Non-duality is a meta-view, an elusive sensation of Earth-time collapsing out of linearity, separability and conceptuality, in which ‘inside’ and ‘outside’ find reunion. Non-duality is a practice, a remembrance of being as a relational field where ‘self’ becomes known as a handrail instead of a handcuff, a temporary convenience we can let go of at any time and will surely let go of at death. We may fall along the way, but where we fall the rules of zero-sum do not operate. Worlds are born and worlds dissolve in every instant.2 In quiet moments, the cycle of life, the hum of aliveness, is deeply felt. There is no fixed division between me and you or between inside and out. Every moment is a phenomenal co-arising and intermingling of innumerable agencies. We do not exist independently of each other or from Earth. In this intrinsically relational condition, binaries collapse before non-discriminating acceptance. The whole Earth speaks of intimate relations in continuous gestation, nurturing, digesting and composting in realms beyond prime directives or human concerns. The self is not the only one making decisions.
This book claims that because the climate emergency plays no favorites, a conscious transition to the fact of unity, relational realism, irrevocable interdependence, impermanence and planetary coherence is required. Climate change is a human creation fueled by capital, separability, growth, dissociation, and managed control. The very fact that neoliberals regard climate change as a technical problem to be solved is testament to the inadequacy of market fundamentalism. The American outlook on the world remains insecure, fearful and paranoid. It is incapable of seeing how far we are removed not only from nature but from our nature. We yearn to live in confidence, community and trust, guided only by the sacred dimensions of life which is to say our shared vulnerability, impermanence and subordination to the multiverse far beyond any individual concern.
The response of culture has been to explore connection, seamless wholeness. The healing path is a rhythm of remembrance and recovery, a disruption of the zero-sum that looks beyond resource flows, supply chains, and bottom lines to a world awakening to its own heart, resonating beyond the audible range of modernity’s ear. But healing, like arrival, is never complete, because care and morality are under reconstruction. Dualism projects its morality of amorality, its profound human dissociation from the world that now seeds the motivation to heal the divide. A much wider view of our presence is now required, one that reweaves individualism and reorients anthropocentric dreams away from the trajectories of growth, fascist uprisings and claims of superiority and inevitability.
The definition of reality is the domain of philosophy and the neuroscience of cognition. The conversation within Mahayana Buddhism distinguishes between relative and absolute reality. Samsara is the relative domain of duality, discursive consciousness, the world of struggle, constant striving, inadequacy and suffering. Nirvana, non-duality, is the absolute domain, the nature of mind. Non-dual experience is the observer and observed discovering the sublime openness of reunion. The world, the universe, self, all that is known, become a single subject. Phenomena remain distinguishable, but all arises continuously, spontaneously, co-originating from a single source that is itself empty of all identity. What were once objects in our view are now a mesmerizing luminous display of dynamic process in seamless unity with water, soil and sky.
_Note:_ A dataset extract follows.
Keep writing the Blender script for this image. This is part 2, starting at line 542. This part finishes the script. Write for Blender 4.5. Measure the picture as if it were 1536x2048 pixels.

Non-dual cognition recognizes no separation whatsoever. Becoming this version of reality, what Buddhists refer to as absolute, is a rare event. Those who traverse this path commonly overcome the mental pitfalls that obstruct non-dual revelation. Separability remains the default view in which all objects appear distinct from one another and from the observer without a thought as to whether this is the truth of reality because we are so habituated to it. Duality believes it is cognizing reality. But no, duality is mistaking its cognitive frame for reality. Language, at least the English language, facilitates, anchors and reinforces this illusion as it represents perception in dualistic terms.
One might well ask if it is not also the case with non-dual perception—that it is merely a cognitive frame. Humberto Maturana proposed that life at the molecular level is an autopoietic process strictly concerning itself with the conservation of conditions supporting life to sustain sufficient adaptive capacity to guarantee survival.3 Autopoiesis is the sole occupation of life, the most immediate molecular conditions of change and the coordination of ongoing spontaneous responses to cellular conditions and environmental inputs without thought or plan. Because human observation and interpretation can only arise from within a specific organism defined by its own autopoietic process, cognition becomes the creation of representations rather than an observation of reality.4 Not only for Maturana, but for modern physics, we cannot claim to see the world as it is. We can only say that the human cognitive apparatus cannot discern the objective nature of existence, only what it assumes from information received by our senses. Nevertheless, the exceedingly rare, either dramatic or cultivated, revelation of non-dual perception, combined with the rigorous path to its realization also suggests that cognition is a malleable property of mind. This is the central principle of the Buddhist path, that you can literally cut through your mind to reveal truth beneath cognition.
Dualism is the primary character of reality because it does not accept divergent experience as sufficient validation of any alternative. Non-duality claims to be the absolute nature of reality based on its embodied character and voluminous empirical elaborations of its nature. If we wish to claim that our cognitive apparatus is immutable, then we can claim non-duality is just another projection. The view I’m taking, consistent with Buddhist literature and empirical evidence, is that by framing non-duality as an absolute, duality becomes a subset. Duality and non-duality are co-existent and inseparable just as Buddhists claim samsara and nirvana are inseparable. Realizing their complete and irrevocable unity was the accomplishment of the historical Buddha. The essence of all perception, the ground layer, is therefore non-dual. Duality could not exist without it. I refer to duality and non-duality as relative and absolute for the sake of discourse, but that division does not exist. Those of us who are not Buddhas and live in a dualistic world do not routinely conceive of two domains or live in their absolute unity. If we did, the world would be a very different place. We are called to discover that unity in practice, perception and action.